The Framers spent a considerable portion of the Constitution’s text detailing the process of impeachment and removal from office. And, as the Supreme Court reiterated in Nixon v. United States in 1993 (that’s Judge Walter L. Nixon, not President Richard M. Nixon) the Senate was the sole trier of impeachment cases. That means the subject of an impeachment cannot appeal to the courts. Logically, it must also mean that a state or citizen cannot jumpstart the impeachment process by getting a court to issue an injunction.

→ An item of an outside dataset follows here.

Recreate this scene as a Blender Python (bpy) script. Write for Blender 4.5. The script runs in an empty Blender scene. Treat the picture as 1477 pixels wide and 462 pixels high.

If all of this yelling about 18 USC 227 ever coalesces into an actual lawsuit, it will be dismissed by the courts. Evidence of law-breaking can certainly add to the case for impeachment, but it does not change the reality that presidents accused of wrongdoing must be impeached by the House and convicted by the Senate. There is no other way that they can be removed from office for committing crimes.

The Left Must Beware Blind Rage

Eventually, Tribe admitted to his mistake regarding 18 USC 227 on Twitter, noting that he should have researched the law “more deeply before tweeting re: its likely relevance”:

But hopefully this will serve as an object lesson for the left. It is easy for a committed partisan like Tribe to get blinded by rage at his political foes. But they should not let themselves be led astray, especially those (like Tribe) who ought to know better. There are enough laws on the books to accuse someone of breaking them almost every day. But before investing their efforts in accusations, the President’s opponents ought to consider a few things. Can the law reasonably be read prohibit the behavior in question? If so, does it pass Constitutional muster? And if it does, does it create any remedy that did not already exist?

The answers here are no, no, and no. That will not stop the true fanatics, and some lawyer with more outrage than good sense will probably waste his time filing a suit based on this law. But people more firmly grounded in reality should not waste their time on this magical remedy and nonsensical legal theory.